Although the no-duty rule presents a vital intellectual puzzle for law
professors, judges, and philosophers, the rule has no detectable influence
on the behavior of ordinary people. Americans, motivated by the
imperfect obligations of beneficence, have proven themselves more than
up to the task of rescuing those in need, irrespective of whatever the law might happen to say on the subject. The evidence presented in this
Article simply does not support the received wisdom that there 'ought to
be a law' imposing a duty to rescue."

1/09/2007 6:19 PM  
Blogger Robert Justin Lipkin said...

Just to avoid a possible misunderstanding of my enthusiasm for research suggesting that people often engage in rescues. I do not think that such research entails or even serves as "an implicit endorsement of imposing a duty to rescue." Rather, in my view, such research discredits the view that human nature makes legal obligations to rescue pointless, something along the lines of the Kantian requirement that "ought" implies "can," or maybe better put, for these purposes, "ought" implies "will." If empirical evidence suggests that people "have proven themselves more than up to the task of rescuing those in need," then appeals to the futility of laws requiring such behavior (arising from certain conceptions of human nature) are discredited. The heavy lifting of establishing a legal duty to rescue remains to be done.

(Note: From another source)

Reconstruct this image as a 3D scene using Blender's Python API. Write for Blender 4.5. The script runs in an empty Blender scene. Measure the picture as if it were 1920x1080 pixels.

Finally, in my view, a lot more is at stake than tort law when we argue over whether a civilized legal system should make certain kinds of rescues obligatory. And here I can't see how we can avoid tying the question of rescue to such grander notions as altruism, compassion, ethical obligation, justice, the relationship between law and ethics, and most importantly, the relationship between empirical and normative judgments.